Site icon Bacon's Rebellion

Want to Motivate Teachers with Bonuses? Award Them for Individual Effort, Not Collective Effort

by James A. Bacon

The New York City school system performed a fascinating experiment over the past three years. The goal: to see if paying bonuses to school teachers and staff might spur educators to change how they teach enough to improve students’ educational achievement. There are some object lessons for Virginia, where legislators bandy about the idea of performance bonuses as an option for school reform.

The city set aside a $50 million pot of money to be distributed over three years to 200 or so schools (the precise number varied from year to year). The goal was to test the proposition that an incentive pay system would motivate educators to change their practices to ones more likely to improve student achievement,  explains the Rand Corporation in a report, “A Big Apple for Educators,” summarizing the program.

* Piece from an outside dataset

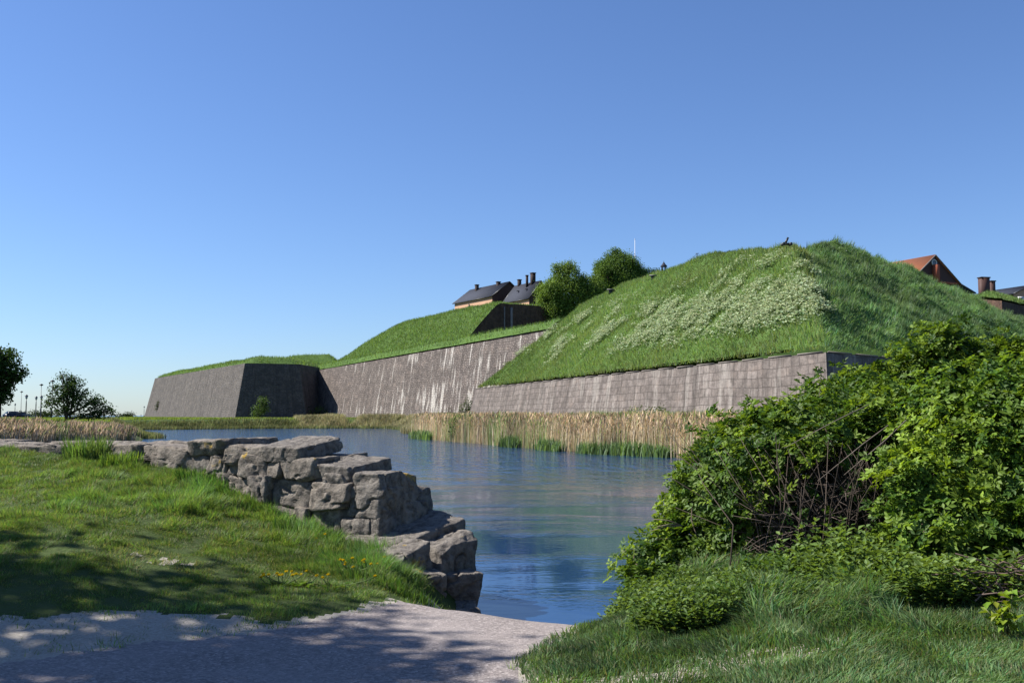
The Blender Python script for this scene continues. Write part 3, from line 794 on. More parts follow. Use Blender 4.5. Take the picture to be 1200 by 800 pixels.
# red tiled house
r_ = np.array([-.42, .91]); apex = P(1095, 299.8, 160.)
W_ = 11.; nrm_ = np.array([r_[1], -r_[0]]) / np.linalg.norm(r_); aa = apex[:2] - nrm_ * W_ / 2
tR, pR, rR = gable_house('house', 'red tiled house with a dark gable and brick chimney behind the green mound', aa, r_, 16, W_, 15.5, apex[2] - 4.4, apex[2], M_brick, M_tile, M_brown, .3)
g = Geo(); c = pR(-.35, 5.35, apex[2] - 3.1); box(g, c, (.8, .9, 3.2), math.atan2(r_[1], r_[0])); c2 = pR(-.35, 5.35, apex[2] - 1.45)
ch = g.build('chimney', M_brick, tR)
g = Geo(); c = pR(-.12, 7.6, apex[2] - 4.3); box(g, c, (.2, 5.6, .35), math.atan2(r_[1], r_[0])); g.build('brick_band', M_brick, tR)
g = Geo(); c = pR(-.12, 5.3, apex[2] - 1.15)
th_ = np.linspace(0, 2 * math.pi, 20, endpoint=False)
ring = np.array([c + np.r_[nrm_ * math.cos(a_) * .5, math.sin(a_) * .5] for a_ in th_])
tube(g, np.vstack([ring, ring[:2]]), .1, 6, cap=False); wf = g.build('round_window', M_pale, tR)
g = Geo(); g.add(ring - np.r_[r_ * -.02, 0], np.array([np.arange(20)])); pn = g.build('pane', M_glass, tR); pn.parent = wf
# flared right eave of the red house
g = Geo(); sl_ = 4.4 / 5.5
q0 = [pR(-.3, W_ + .2, apex[2] - 4.45), pR(16, W_ + .2, apex[2] - 4.45), pR(16, W_ + 3.4, apex[2] - 5.7), pR(-.3, W_ + 3.4, apex[2] - 5.7)]
q1 = [v + np.array([0, 0, .16]) for v in q0]; g.add(np.array(q0 + q1), BOXF); g.build('roof_flare', M_slate, tR)
# dark roofed house far right
hr = np.array([-.45, .89]); e0 = P(1171, 340, 195.)
tD, pD, rD = gable_house('house', 'dark slate roofed house with two stout chimneys at the right edge', P(1188, 347, 196.)[:2], (-.35, .94), 12, 9, 15.5, 25.6, 27.4, M_chim, M_slate, M_plaster, .3)
def ch_at(px, ptop, pbot, Y, wpx, t):
    a_ = P(px, ptop, Y); b_ = P(px, pbot, Y); g = Geo(); w_ = wpx / F * Y
    box(g, (a_[0], a_[1], (a_[2] + b_[2] - 3) / 2), (w_, w_ * .6, a_[2] - b_[2] + 3), .25); c_ = g.build('chimney', M_brown, t)
    g = Geo(); box(g, (a_[0], a_[1], a_[2] + .1), (w_ + .25, w_ * .6 + .25, .2), .25); k_ = g.build('chimney_cap', M_chim, t); k_.parent = c_
ch_at(1153, 326, 338, 192., 11, tD); ch_at(1163, 330, 340, 196., 5.5, tD)
g = Geo(); q = P(1196.5, 352, 192.); box(g, q, (1.1, .3, 1.5), .2); g.build('dormer', M_pale, tD)
g = Geo(); q = P(1196.5, 352, 191.7); box(g, q, (.7, .2, 1.1), .2); g.build('window', M_glass, tD)

# ------------------------------------------------------------------ skyline things
q = P(778, 318, 262.); top = P(778, 305.5, 262.)
t = thing('bell_turret', (q[0], q[1], 15.5), 'small dark bell turret with a pointed cap showing above the mound', 'turret')
g = Geo(); lathe(g, (q[0], q[1], 15.5), [(.9, 0), (.9, q[2] - 15.3)], 8); g.build('shaft', M_slate, t)
g = Geo()
for k in range(6): box(g, (q[0] + .62 * math.cos(k * 1.047), q[1] + .62 * math.sin(k * 1.047), q[2] + .75), (.16, .16, 1.3))
g.build('lantern', M_iron, t)
g = Geo(); lathe(g, (q[0], q[1], q[2] + 1.25), [(.95, 0), (.85, .25), (.45, .7), (.25, 1.0), (.06, 1.3), (.03, top[2] - q[2] - 1.2)], 10); g.build('cap', M_slate, t)
q = P(744, 281, 235.); t = thing('flagpole', (q[0], q[1], 15.5), 'thin white flagpole rising behind the round tree', 'flagpole')
g = Geo(); tube(g, [(q[0], q[1], 15.5), (q[0], q[1], q[2])], [.13, .06], 6); g.build('pole', M_pale, t)
g = Geo(); lathe(g, (q[0], q[1], q[2]), [(.02, 0), (.12, .08), (.12, .16), (.02, .24)], 8); g.build('finial', M_pale, t)
q = P(817, 297, 250.); t = thing('mast', (q[0], q[1], 15.5), 'thin dark mast with stay wires peeking over the mound', 'mast')
g = Geo(); tube(g, [(q[0] - .5, q[1], 15.5), q], [.12, .09], 5); g.build('pole', M_iron, t)
g = Geo(); box(g, q, (.9, .12, .12)); g.build('crossbar', M_iron, t)
g = Geo(); tube(g, [q, (q[0] - 9, q[1], q[2] - 9)], .03, 4); g.build('stay_wire', M_iron, t)
# cannon in the notch of the mound
q = ray_hit(922, 287.9, lambda x, y: mound_h(x, y), 60, 88)
t = thing('cannon', q, 'small black cannon in the notch on top of the green mound', 'cannon')
qq = np.array(q)
g = Geo(); tube(g, [qq + np.array([-.12, 0, .16]), qq + np.array([.0, 0, .38]), qq + np.array([.12, 0, .62])], [.10, .085, .075], 10); g.build('barrel', M_iron, t)
g = Geo(); box(g, qq + np.array([0, 0, .12]), (.5, .26, .14)); g.build('carriage', M_iron, t)
for dx in (-.28, .28):
    for dy in (-.17, .17):
        g = Geo(); tube(g, [qq + np.array([dx, dy - .04, .11]), qq + np.array([dx, dy + .04, .11])], .12, 12); g.build('wheel', M_iron, t)

# ------------------------------------------------------------------ foliage
def crown(g, lobes, tips, per, size, cr, base, base2, seed, shell=.55, up=.35):
    for (cx, cy, cz, rx, ry, rz) in lobes:
        n = int(tips * rx * rz)
        d = rdir(n); rad = (shell + (1 - shell) * RNG.random(n) ** .5)
        p = np.array([cx, cy, cz]) + d * np.array([rx, ry, rz]) * (rad * (1 + .22 * vnoise(d * 2.3 + cx, seed)))[:, None]
        keep = vnoise(p / max(rx, rz) * 3.1, seed + 2) > -.22
        p = p[keep]; d = d[keep]; n = len(p)
        C = np.repeat(p, per, 0); N = len(C)
        C = C + RNG.normal(size=(N, 3)) * cr
        U = norm(np.repeat(d, per, 0) * .6 + RNG.normal(size=(N, 3)) * .6 + np.array([0, 0, up]))
        D = norm(np.cross(U, rdir(N)))
        tipc = np.clip(.5 + .5 * vnoise(p * 2.2 / max(rx, .5), seed + 5) + .25 * RNG.normal(size=n), 0, 1)
        c = np.array(base)[None] * (1 - tipc[:, None]) + np.array(base2)[None] * tipc[:, None]
        leaves(g, C, D, U, size * (.7 + .6 * RNG.random(N)), size * (.5 + .4 * RNG.random(N)), np.repeat(c, per, 0) * (1 + .2 * RNG.normal(size=(N, 1))).clip(.5, 1.6))
def tree(name, label, base, lobes, tips, per, size, cr, col, col2, tr, cat='tree', group=None, seed=1, lean=(0, 0), stems=1):
    base = np.array(base, float)
    t = thing(name, base, label, cat, group)
    L = [(base[0] + a, base[1] + b, base[2] + c, rx, ry, rz) for a, b, c, rx, ry, rz in lobes]
    rr_ = random.Random(seed * 7 + 1)
    if cat == 'tree' and seed < 300:                     # broken outline: smaller sprays standing out of the main masses
        for l in list(L):
            for _ in range(3):
                th = rr_.uniform(0, 6.28); el = rr_.uniform(-.2, 1.2); k_ = rr_.uniform(.22, .38)
                L.append((l[0] + math.cos(th) * math.cos(el) * l[3] * .95, l[1] + math.sin(th) * math.cos(el) * l[4] * .95, l[2] + math.sin(el) * l[5] * .95, l[3] * k_ * 1.2, l[4] * k_, l[5] * k_))
    g = Geo(); top = max(l[2] for l in L)
    for s in range(stems):
        ox = np.array([random.uniform(-1, 1), random.uniform(-1, 1), 0]) * (tr * 2.5 if stems > 1 else 0)
        mid = base + ox * 2 + np.array([lean[0] * .5, lean[1] * .5, (top - base[2]) * .45])
        pk = base + ox * 3 + np.array([lean[0], lean[1], (top - base[2])])
        tube(g, [base + ox - np.array([0, 0, .3]), base * .6 + mid * .4 + ox * .3 + np.array([.1 * tr, 0, 0]), mid, pk], np.array([1.25, .95, .75, .2]) * tr, 7)
    for l in L:
        st = base + np.array([lean[0] * .4, lean[1] * .4, (l[2] - base[2]) * .45]); en = np.array(l[:3])
        m_ = (st + en) / 2 + np.array([0, 0, -.12 * l[5]])
        tube(g, [st, m_, en], [tr * .5, tr * .35, tr * .18], 5)
        for k in range(9):
            e2 = en + rdir(1)[0] * np.array(l[3:]) * .85
            tube(g, [en * .6 + st * .4, (en + e2) / 2 + np.array([0, 0, .1]), e2], [tr * .22, tr * .14, tr * .05], 4)
    g.build('trunk', M_bark, t)
    g = Geo(); crown(g, L, tips, per, size, cr, col, col2, seed); g.build('crown', M_tree, t)
    return t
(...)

Three years and $50 million years later, the measured effect on student achievement was indiscernible. But that doesn’t mean the experiment was a failure — it yielded knowledge on how not to structure a performance plan.

Given the egalitarian ethos of educators in New York City schools, roughly two-thirds of the schools chose to divvy up their bonus, if they won it, between all teachers and staff, regardless of individual performance. Thus, the bonus amounted to roughly $3,000 per person. Even schools that differentiated between individuals on the basis of absences or unsatisfactory staff ratings “generally remained cautious about deviating from egalitarian awards,” Rand reports, and slated 74% of the staff for the modal award amount. In other words, nearly all the bonus money was paid for collective performance.

Here’s the real kicker: While teachers and staff expressed a strong desire to win bonuses, “many winners reported that, after taxes, the bonus seemed insignificant. In fact, almost one-half of the teachers … indicated that the bonus was not large enough to motivate extra effort.” Consequently, Rand reports, the bonuses had no effect on teacher-reported attitudes, perceptions and behaviors, and they had no effect on student standardized test scores.

Bacon’s bottom line: If you want to improve performance by motivating teacher to intensify their individual effort, you need to make the bonuses big enough to matter. Spreading around the bonuses to everyone in the school is plain idiocy if you don’t have a clear alternative model you’re coaxing them to buy into. Just handing out money and hoping for the best doesn’t work.